Adès’ rich textures and complex rhythms have much in common with Beethoven’s String Quartet in E minor, Op 59 No 2 ‘Razumovsky’, especially in the second movement, inspired by Beethoven’s contemplation of the night sky and the music of the spheres. Once again the Doric Quartet’s finely judged no-holds-barred interpretation was compelling as they teased out the different voices in the quirky Russian-inspired third movement and fearlessly attacked the biting rhythms of the galloping finale.

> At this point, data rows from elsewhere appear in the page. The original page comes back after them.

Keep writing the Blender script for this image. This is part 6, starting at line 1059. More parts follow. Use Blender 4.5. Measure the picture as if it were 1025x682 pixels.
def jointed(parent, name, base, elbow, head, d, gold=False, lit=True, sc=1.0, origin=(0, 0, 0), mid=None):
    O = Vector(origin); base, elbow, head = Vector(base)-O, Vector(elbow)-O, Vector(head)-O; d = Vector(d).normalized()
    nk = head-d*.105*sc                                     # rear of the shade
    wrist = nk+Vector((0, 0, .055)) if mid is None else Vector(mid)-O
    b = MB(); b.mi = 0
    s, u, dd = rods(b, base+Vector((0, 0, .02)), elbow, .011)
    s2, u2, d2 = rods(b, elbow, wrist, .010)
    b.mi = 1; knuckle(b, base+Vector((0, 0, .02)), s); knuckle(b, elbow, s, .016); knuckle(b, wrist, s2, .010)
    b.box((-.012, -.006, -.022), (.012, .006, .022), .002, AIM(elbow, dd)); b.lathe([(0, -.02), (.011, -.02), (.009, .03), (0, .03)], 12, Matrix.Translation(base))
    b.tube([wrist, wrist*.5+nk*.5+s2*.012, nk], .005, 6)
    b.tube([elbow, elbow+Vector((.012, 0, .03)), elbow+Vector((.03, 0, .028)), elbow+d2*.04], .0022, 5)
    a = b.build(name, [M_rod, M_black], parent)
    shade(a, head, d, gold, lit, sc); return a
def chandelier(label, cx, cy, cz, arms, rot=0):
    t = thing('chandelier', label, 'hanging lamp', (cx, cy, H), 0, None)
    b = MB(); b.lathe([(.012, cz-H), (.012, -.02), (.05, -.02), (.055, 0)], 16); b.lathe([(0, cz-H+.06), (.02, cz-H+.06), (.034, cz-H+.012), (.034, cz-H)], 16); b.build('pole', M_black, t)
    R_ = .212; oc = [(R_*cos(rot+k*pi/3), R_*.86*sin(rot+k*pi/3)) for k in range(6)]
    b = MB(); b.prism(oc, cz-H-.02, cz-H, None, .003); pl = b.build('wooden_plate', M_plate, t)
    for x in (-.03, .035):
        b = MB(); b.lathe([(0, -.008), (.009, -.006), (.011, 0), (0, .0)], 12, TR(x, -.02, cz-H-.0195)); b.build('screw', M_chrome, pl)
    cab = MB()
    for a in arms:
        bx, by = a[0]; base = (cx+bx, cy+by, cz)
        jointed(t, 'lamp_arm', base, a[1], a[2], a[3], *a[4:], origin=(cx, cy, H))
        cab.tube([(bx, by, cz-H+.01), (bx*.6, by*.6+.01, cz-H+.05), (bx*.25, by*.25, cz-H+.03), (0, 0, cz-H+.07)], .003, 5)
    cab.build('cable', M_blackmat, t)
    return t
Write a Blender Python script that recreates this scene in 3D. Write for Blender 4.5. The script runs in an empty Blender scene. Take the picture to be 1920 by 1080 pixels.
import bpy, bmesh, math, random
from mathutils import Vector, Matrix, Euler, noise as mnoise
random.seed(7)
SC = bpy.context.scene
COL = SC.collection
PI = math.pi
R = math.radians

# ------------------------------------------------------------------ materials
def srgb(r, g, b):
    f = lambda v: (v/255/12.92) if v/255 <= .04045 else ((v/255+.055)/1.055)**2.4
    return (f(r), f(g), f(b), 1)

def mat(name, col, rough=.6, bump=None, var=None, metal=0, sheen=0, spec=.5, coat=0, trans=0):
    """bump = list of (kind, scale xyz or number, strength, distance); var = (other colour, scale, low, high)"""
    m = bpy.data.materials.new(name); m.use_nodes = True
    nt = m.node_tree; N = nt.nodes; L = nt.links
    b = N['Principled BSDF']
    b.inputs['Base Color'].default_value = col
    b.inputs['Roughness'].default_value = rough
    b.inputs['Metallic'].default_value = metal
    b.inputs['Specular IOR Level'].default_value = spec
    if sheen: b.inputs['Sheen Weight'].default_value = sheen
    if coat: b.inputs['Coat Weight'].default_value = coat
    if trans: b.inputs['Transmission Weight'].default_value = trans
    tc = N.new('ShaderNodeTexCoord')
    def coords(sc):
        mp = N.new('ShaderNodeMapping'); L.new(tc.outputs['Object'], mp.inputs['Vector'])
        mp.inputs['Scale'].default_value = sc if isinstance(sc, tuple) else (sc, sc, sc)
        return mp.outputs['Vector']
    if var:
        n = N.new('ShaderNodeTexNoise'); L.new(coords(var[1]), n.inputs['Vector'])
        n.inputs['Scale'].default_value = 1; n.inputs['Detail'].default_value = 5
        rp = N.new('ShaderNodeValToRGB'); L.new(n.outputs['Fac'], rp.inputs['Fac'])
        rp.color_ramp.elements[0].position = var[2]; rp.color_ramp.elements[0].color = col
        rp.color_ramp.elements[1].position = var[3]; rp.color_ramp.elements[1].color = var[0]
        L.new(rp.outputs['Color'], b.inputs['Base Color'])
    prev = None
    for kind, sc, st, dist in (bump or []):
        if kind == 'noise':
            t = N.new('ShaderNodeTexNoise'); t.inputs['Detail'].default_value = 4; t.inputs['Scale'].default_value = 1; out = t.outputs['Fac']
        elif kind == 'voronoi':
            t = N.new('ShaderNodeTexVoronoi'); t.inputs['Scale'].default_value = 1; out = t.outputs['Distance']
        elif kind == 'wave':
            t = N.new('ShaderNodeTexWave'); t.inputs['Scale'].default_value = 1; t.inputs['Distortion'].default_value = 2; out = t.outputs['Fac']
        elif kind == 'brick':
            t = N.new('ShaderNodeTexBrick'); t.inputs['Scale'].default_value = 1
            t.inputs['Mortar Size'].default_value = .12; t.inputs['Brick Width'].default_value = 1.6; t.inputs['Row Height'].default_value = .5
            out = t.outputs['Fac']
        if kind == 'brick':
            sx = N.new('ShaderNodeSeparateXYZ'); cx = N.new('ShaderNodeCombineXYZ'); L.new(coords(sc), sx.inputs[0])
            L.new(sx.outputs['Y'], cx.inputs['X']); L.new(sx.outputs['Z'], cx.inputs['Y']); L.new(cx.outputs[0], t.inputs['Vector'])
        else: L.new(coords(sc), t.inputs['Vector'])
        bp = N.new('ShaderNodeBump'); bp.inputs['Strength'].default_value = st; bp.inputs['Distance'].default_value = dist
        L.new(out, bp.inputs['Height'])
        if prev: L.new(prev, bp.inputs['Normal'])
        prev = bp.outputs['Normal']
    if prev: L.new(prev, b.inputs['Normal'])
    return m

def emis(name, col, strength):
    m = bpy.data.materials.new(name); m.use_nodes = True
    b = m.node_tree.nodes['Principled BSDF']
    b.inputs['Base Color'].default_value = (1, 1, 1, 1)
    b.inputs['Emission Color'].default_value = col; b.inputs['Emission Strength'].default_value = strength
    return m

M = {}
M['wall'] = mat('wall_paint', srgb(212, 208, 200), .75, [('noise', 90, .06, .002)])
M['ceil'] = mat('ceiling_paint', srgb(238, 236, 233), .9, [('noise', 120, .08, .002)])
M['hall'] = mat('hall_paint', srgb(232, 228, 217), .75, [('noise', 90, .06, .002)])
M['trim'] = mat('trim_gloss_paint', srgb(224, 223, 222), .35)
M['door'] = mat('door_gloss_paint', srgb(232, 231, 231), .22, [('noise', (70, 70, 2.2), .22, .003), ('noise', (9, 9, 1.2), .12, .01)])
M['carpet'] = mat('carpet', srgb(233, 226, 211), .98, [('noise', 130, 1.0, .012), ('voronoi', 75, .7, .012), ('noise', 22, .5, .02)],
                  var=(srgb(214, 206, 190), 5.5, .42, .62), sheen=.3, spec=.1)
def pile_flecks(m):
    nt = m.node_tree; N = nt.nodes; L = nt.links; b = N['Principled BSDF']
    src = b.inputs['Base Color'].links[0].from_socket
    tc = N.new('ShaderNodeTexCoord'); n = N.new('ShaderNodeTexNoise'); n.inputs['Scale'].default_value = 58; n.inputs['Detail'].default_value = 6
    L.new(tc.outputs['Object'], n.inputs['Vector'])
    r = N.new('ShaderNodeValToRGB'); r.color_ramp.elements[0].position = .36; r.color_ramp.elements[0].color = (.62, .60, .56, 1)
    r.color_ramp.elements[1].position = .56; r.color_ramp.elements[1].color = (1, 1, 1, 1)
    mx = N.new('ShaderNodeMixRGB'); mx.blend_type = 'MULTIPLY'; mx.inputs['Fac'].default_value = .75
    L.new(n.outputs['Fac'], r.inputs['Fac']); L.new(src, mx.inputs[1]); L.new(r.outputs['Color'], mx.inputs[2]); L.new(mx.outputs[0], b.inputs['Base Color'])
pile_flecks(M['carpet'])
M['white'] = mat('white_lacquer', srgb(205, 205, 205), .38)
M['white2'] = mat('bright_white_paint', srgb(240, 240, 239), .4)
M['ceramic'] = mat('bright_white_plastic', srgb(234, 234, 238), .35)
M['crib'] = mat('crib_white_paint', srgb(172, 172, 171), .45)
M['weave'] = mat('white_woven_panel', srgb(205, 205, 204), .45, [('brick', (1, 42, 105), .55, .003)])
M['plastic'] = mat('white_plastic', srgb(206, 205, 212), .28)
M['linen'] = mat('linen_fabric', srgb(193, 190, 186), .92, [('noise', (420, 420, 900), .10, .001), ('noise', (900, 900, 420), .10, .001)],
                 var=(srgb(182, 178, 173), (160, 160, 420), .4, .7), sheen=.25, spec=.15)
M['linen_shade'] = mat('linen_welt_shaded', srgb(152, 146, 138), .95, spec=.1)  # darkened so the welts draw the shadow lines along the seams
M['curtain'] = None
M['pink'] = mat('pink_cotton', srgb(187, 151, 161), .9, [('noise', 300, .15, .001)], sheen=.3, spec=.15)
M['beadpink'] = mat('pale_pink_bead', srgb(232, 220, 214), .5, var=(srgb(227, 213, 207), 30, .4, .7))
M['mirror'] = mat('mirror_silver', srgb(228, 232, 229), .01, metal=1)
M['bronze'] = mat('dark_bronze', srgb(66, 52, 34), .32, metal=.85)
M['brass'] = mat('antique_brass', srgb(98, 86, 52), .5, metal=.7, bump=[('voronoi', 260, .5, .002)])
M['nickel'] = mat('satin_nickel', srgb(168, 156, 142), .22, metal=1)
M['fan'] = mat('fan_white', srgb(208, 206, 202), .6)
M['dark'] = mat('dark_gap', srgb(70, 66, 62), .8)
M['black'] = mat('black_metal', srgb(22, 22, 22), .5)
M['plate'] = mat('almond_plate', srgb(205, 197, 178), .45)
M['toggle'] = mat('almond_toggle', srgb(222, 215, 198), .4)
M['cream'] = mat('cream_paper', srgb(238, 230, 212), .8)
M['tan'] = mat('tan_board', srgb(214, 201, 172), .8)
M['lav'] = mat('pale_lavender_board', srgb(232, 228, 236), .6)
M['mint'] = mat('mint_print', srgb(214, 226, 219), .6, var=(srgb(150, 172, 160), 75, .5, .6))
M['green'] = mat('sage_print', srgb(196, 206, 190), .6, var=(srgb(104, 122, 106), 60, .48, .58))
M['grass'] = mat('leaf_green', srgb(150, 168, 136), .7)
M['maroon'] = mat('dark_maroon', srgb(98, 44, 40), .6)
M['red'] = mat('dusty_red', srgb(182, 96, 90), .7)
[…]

Earlier Pieter Wispelwey gave a very individual account of three of Bach’s suites for unaccompanied cello, Nos 1, 2 and 6, in the intimacy of Paxton’s dining room. It’s good to see the festival exploring other spaces in this Palladian house and the lively acoustics beautifully conveyed Wispelwey’s tonal warmth and clear articulation. His technique is superb and this really came to the fore with his smooth-as-silk double stopping in the sixth suite, originally written for a five-stringed instrument. It might be one of the most challenging suites, but it was Wispelwey’s most engaging and dramatic performance, with suites 1 in G and 2 in D minor proving to be more uneven and erratic.

While there was fluidity in the faster movements, the preludes, courantes and gigues, it was hard to find a pulse in the slower allemandes and sarabandes. These suffered from rather too much rubato, with the pushing and pulling of the time creating instability and imprecision in what are essentially dance movements.